Everything from the first line of the data through the line with "col=bpy.context.scene.collection" is to be echoed exactly, minus the pictures.

↓

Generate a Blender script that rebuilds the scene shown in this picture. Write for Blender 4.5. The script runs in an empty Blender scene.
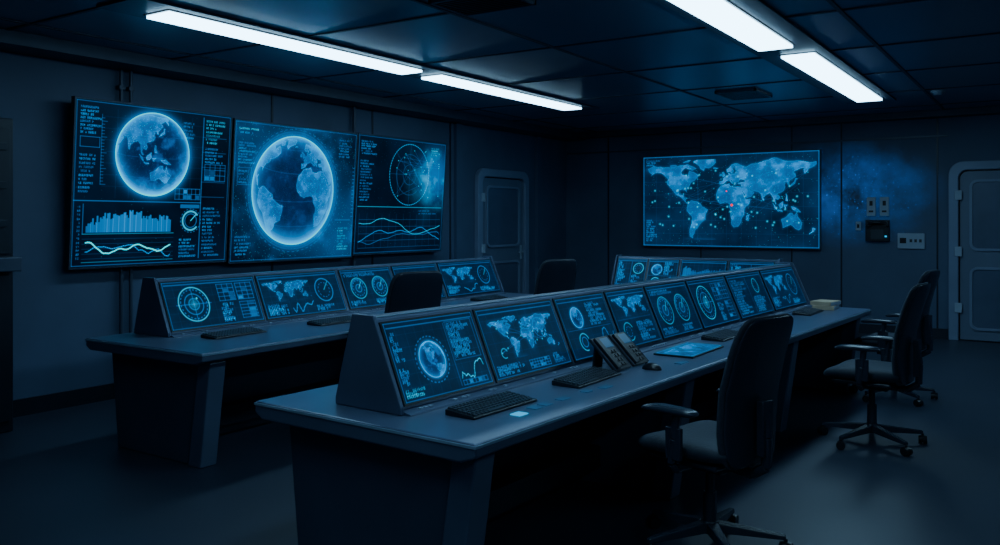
import bpy, bmesh, math, random
import numpy as np
from mathutils import Vector, Matrix
rng=np.random.RandomState(7); random.seed(7)
col=bpy.context.scene.collection

# ---------------------------------------------------------------- materials
def mat(name, base, rough=.5, metal=0., var=.25, scale=6., bump=.0, emit=None, es=0., sheen=0.):
    m=bpy.data.materials.new(name); m.use_nodes=True
    nt=m.node_tree; b=nt.nodes['Principled BSDF']
    tc=nt.nodes.new('ShaderNodeTexCoord'); n=nt.nodes.new('ShaderNodeTexNoise')
    n.inputs['Scale'].default_value=scale; n.inputs['Detail'].default_value=6
    nt.links.new(tc.outputs['Object'],n.inputs['Vector'])
    r=nt.nodes.new('ShaderNodeMapRange')
    r.inputs['To Min'].default_value=1-var; r.inputs['To Max'].default_value=1+var
    nt.links.new(n.outputs['Fac'],r.inputs['Value'])
    mx=nt.nodes.new('ShaderNodeVectorMath'); mx.operation='SCALE'
    mx.inputs[0].default_value=base
    nt.links.new(r.outputs['Result'],mx.inputs['Scale'])
    nt.links.new(mx.outputs[0],b.inputs['Base Color'])
    b.inputs['Roughness'].default_value=rough; b.inputs['Metallic'].default_value=metal
    if sheen:
        b.inputs['Sheen Weight'].default_value=sheen; b.inputs['Sheen Tint'].default_value=(.5,.75,1,1)
    if bump:
        bp=nt.nodes.new('ShaderNodeBump'); bp.inputs['Strength'].default_value=bump
        bp.inputs['Distance'].default_value=.01
        nt.links.new(n.outputs['Fac'],bp.inputs['Height']); nt.links.new(bp.outputs[0],b.inputs['Normal'])
    if emit:
        b.inputs['Emission Color'].default_value=(*emit,1); b.inputs['Emission Strength'].default_value=es
    return m
M_wall=mat('wall_paint',(.062,.096,.168),.62,0,.45,1.3,.25)
M_floor=mat('floor_vinyl',(.027,.037,.060),.42,0,.3,.9,.03)
M_ceil=mat('ceiling_panel',(.112,.170,.260),.30,.1,.4,.7,.05)
M_trim=mat('trim_metal',(.048,.066,.104),.45,.3)
M_seam=mat('ceiling_seam',(.030,.042,.068),.5,.2)
M_dark=mat('dark_metal',(.016,.022,.036),.4,.3)
M_desk=mat('desk_laminate',(.084,.117,.190),.30,.15,.30,3)
M_desk2=mat('desk_panel',(.052,.072,.118),.42,.1,.3,3)
M_house=mat('housing_metal',(.084,.116,.190),.32,.3,.28,4)
M_edge=mat('pale_edge_highlight',(.34,.47,.62),.35,.4)  # pale tone stands in for light catching the desk edges
M_frame=mat('door_frame_paint',(.18,.235,.35),.42,.1,.2,2)
M_black=mat('black_plastic',(.008,.011,.016),.33)
M_key=mat('key_plastic',(.024,.033,.046),.38)
M_phone=mat('phone_plastic',(.012,.016,.024),.36)
M_fab=mat('chair_fabric',(.019,.026,.043),.7,0,.4,60,.3,sheen=.12)
M_chp=mat('chair_plastic',(.020,.028,.045),.27)
M_door=mat('door_paint',(.12,.16,.24),.42,.1,.25,2)
M_strip=mat('light_diffuser',(.8,.8,.8),.5,emit=(.38,.73,1.),es=11.5)
M_grey=mat('grey_plastic',(.30,.37,.47),.5)
M_paper=mat('notebook_cover',(.50,.38,.25),.7)
M_led=mat('led_cyan',(.02,.05,.08),.3,emit=(.01,.38,.75),es=1.3)
M_pad=mat('touch_pad_glow',(.03,.05,.08),.3,emit=(.004,.05,.13),es=.8)
M_cab=mat('cabinet_paint',(.014,.020,.032),.4,.2)

def scr_mat():
    m=bpy.data.materials.new('display_glass'); m.use_nodes=True
    nt=m.node_tree; b=nt.nodes['Principled BSDF']
    a=nt.nodes.new('ShaderNodeAttribute'); a.attribute_name='Col'
    nt.links.new(a.outputs['Color'],b.inputs['Emission Color'])
    b.inputs['Emission Strength'].default_value=1.0
    b.inputs['Base Color'].default_value=(.001,.002,.005,1); b.inputs['Roughness'].default_value=.35
    b.inputs['Specular IOR Level'].default_value=.12
    m.cycles.emission_sampling='NONE'
    return m
M_scr=scr_mat()

# ---------------------------------------------------------------- mesh tools
class MB:
    def __init__(s): s.v=[]; s.f=[]
    def add(s,vs,fs):
        o=len(s.v); s.v+= [tuple(x) for x in vs]; s.f+=[tuple(i+o for i in f) for f in fs]
    def box(s,x0,x1,y0,y1,z0,z1,M=None):
        vs=[Vector((x,y,z)) for z in(z0,z1) for y in(y0,y1) for x in(x0,x1)]
        if M: vs=[M@v for v in vs]
        s.add(vs,[(0,2,3,1),(4,5,7,6),(0,1,5,4),(2,6,7,3),(0,4,6,2),(1,3,7,5)])
    def cyl(s,p0,p1,r0,r1=None,n=16):
        if r1 is None:r1=r0
        p0=Vector(p0);p1=Vector(p1); d=(p1-p0).normalized()
        a=d.orthogonal().normalized(); b=d.cross(a)
        vs=[]
        for p,r in((p0,r0),(p1,r1)):
            for i in range(n):
                t=2*math.pi*i/n; vs.append(p+(a*math.cos(t)+b*math.sin(t))*r)
        fs=[(i,(i+1)%n,n+(i+1)%n,n+i) for i in range(n)]
        fs+=[tuple(range(n-1,-1,-1)),tuple(range(n,2*n))]
        s.add(vs,fs)
    def tube(s,pts,r,n=12):
        for a,b in zip(pts[:-1],pts[1:]): s.cyl(a,b,r,r,n)
    def prism(s,prof,y0,y1):   # prof = list of (x,z)
        n=len(prof)
        vs=[Vector((x,y0,z)) for x,z in prof]+[Vector((x,y1,z)) for x,z in prof]
        fs=[tuple(range(n)),tuple(range(2*n-1,n-1,-1))]+[(i,i+n,(i+1)%n+n,(i+1)%n) for i in range(n)]
        s.add(vs,fs)
    def obj(s,name,m,parent=None,bevel=0,seg=2,smooth=False,loc=(0,0,0)):
        me=bpy.data.meshes.new(name); me.from_pydata([tuple(Vector(v)) for v in s.v],[],s.f)
        bm=bmesh.new(); bm.from_mesh(me); bmesh.ops.recalc_face_normals(bm,faces=bm.faces); bm.to_mesh(me); bm.free()
        me.materials.append(m)
        o=bpy.data.objects.new(name,me); col.objects.link(o); o.location=loc
        if parent: o.parent=parent
        if bevel:
            b=o.modifiers.new('bevel','BEVEL'); b.width=bevel; b.segments=seg; b.limit_method='ANGLE'; b.angle_limit=math.radians(40)
        if smooth:
            for p in me.polygons: p.use_smooth=True
            try:
                me.set_sharp_from_angle(angle=math.radians(40))
            except Exception: pass
        return o
def B(name,x0,x1,y0,y1,z0,z1,m,parent=None,bevel=0,loc=(0,0,0)):
    b=MB(); b.box(x0,x1,y0,y1,z0,z1); return b.obj(name,m,parent,bevel,loc=loc)
def empty(name,loc,rz=0):
    e=bpy.data.objects.new(name,None); e.empty_display_size=.1; col.objects.link(e); e.location=loc; e.rotation_euler=(0,0,rz); return e
def tag(o,label,cat,group=None):
    o['label']=label; o['category']=cat
    if group:o['group']=group
    return o
def struct(o): o['kind']='structure'; return o

# ---------------------------------------------------------------- display painting (vertex colours)
def up(g,H,W):
    gh,gw=g.shape
    y=np.linspace(0,gh-1.001,H); x=np.linspace(0,gw-1.001,W)
    yi=y.astype(int); xi=x.astype(int); fy=(y-yi)[:,None]; fx=(x-xi)[None,:]
    fy=fy*fy*(3-2*fy); fx=fx*fx*(3-2*fx)
    return (g[yi][:,xi]*(1-fx)+g[yi][:,xi+1]*fx)*(1-fy)+(g[yi+1][:,xi]*(1-fx)+g[yi+1][:,xi+1]*fx)*fy
def fbm(H,W,base=4,octv=5):
    o=np.zeros((H,W)); a=.5
    asp=max(1,W/H)
    for k in range(octv):
        n=base*2**k
        if n>H: break
        o+=a*up(rng.rand(n+2,int(n*asp)+2),H,W); a*=.55
    return (o-o.min())/(o.max()-o.min()+1e-6)
LAND=[[(-168,66),(-156,71),(-128,70),(-110,68),(-95,72),(-82,68),(-94,60),(-92,57),(-82,55),(-79,51),(-78,58),(-77,62),(-65,59),(-56,53),(-60,48),(-65,45),(-70,42),(-76,36),(-81,31),(-80,25),(-83,29),(-90,30),(-97,27),(-97,21),(-91,18),(-87,21),(-88,16),(-83,14),(-83,9),(-77,8),(-80,7),(-86,11),(-94,16),(-105,20),(-112,28),(-115,31),(-110,23),(-117,33),(-124,40),(-124,48),(-133,56),(-145,60),(-152,59),(-162,55),(-158,58),(-165,62)],
[(-55,82),(-20,82),(-20,75),(-25,70),(-40,65),(-44,60),(-52,65),(-55,70),(-68,76)],
[(-80,73),(-62,66),(-70,63),(-78,65),(-88,70)],[(-90,76),(-70,83),(-62,82),(-80,76)],[(-118,72),(-105,73),(-102,69),(-115,69)],
[(-77,8),(-72,12),(-62,10),(-52,5),(-50,0),(-44,-2),(-35,-6),(-39,-14),(-41,-22),(-48,-26),(-54,-34),(-58,-38),(-65,-41),(-66,-46),(-69,-51),(-68,-55),(-74,-52),(-74,-44),(-73,-37),(-71,-30),(-70,-18),(-76,-14),(-81,-6),(-80,0)],
[(-6,35),(10,37),(11,33),(20,31),(25,32),(33,31),(36,23),(39,15),(43,11),(51,12),(48,4),(40,-4),(40,-15),(35,-20),(33,-27),(28,-33),(19,-35),(15,-27),(12,-17),(13,-8),(9,-1),(9,4),(3,6),(-8,4),(-13,8),(-17,14),(-17,21),(-13,28)],
[(44,-17),(50,-14),(47,-25),(44,-24)],
[(-9,37),(-9,43),(-2,44),(-4,48),(2,51),(8,54),(8,57),(11,56),(12,54),(20,55),(23,59),(30,60),(22,60),(22,64),(25,66),(20,65),(17,61),(18,59),(14,55),(11,59),(6,58),(5,62),(14,68),(26,71),(40,67),(34,65),(44,66),(55,69),(68,69),(73,72),(82,73),(100,77),(113,74),(130,72),(160,70),(180,69),(180,65),(170,60),(163,58),(162,54),(157,51),(156,58),(162,61),(150,59),(136,54),(141,52),(140,47),(132,43),(128,39),(129,35),(126,35),(125,39),(118,39),(122,37),(120,34),(122,30),(118,24),(110,21),(106,19),(109,14),(107,10),(103,11),(100,13),(100,8),(104,2),(101,3),(98,9),(97,17),(91,22),(86,20),(80,15),(79,9),(76,10),(72,20),(67,25),(57,26),(50,30),(52,25),(56,25),(59,22),(52,16),(44,13),(39,21),(34,28),(35,36),(27,37),(27,40),(40,41),(40,45),(34,46),(30,46),(28,42),(24,41),(23,37),(20,40),(14,45),(12,44),(18,40),(16,38),(10,44),(4,43),(-1,38)],
[(-5,50),(1,51),(0,54),(-2,58),(-6,58),(-4,54)],[(-10,52),(-6,52),(-6,55),(-9,55)],[(-24,64),(-14,65),(-16,66),(-23,66)],
[(130,32),(136,34),(141,36),(142,43),(145,44),(141,45),(139,39),(132,35)],[(95,5),(104,-2),(105,-6),(100,-2)],[(109,1),(117,7),(118,1),(115,-4),(110,-3)],
[(105,-6),(114,-7),(114,-9),(106,-8)],[(119,1),(125,1),(121,-3),(122,-5),(119,-4)],[(120,18),(122,17),(126,7),(122,8)],
[(131,-1),(141,-3),(150,-10),(143,-9),(138,-8),(133,-4)],
[(114,-22),(122,-18),(130,-12),(136,-12),(136,-15),(140,-17),(142,-11),(146,-19),(153,-26),(150,-37),(144,-39),(138,-35),(131,-31),(124,-33),(115,-34)],
[(173,-35),(178,-38),(175,-41),(168,-46),(167,-45),(172,-41)]]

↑

RESULT FOR THIS EXERCISE:
Generate a Blender script that rebuilds the scene shown in this picture. Write for Blender 4.5. The script runs in an empty Blender scene.
import bpy, bmesh, math, random
import numpy as np
from mathutils import Vector, Matrix
rng=np.random.RandomState(7); random.seed(7)
col=bpy.context.scene.collection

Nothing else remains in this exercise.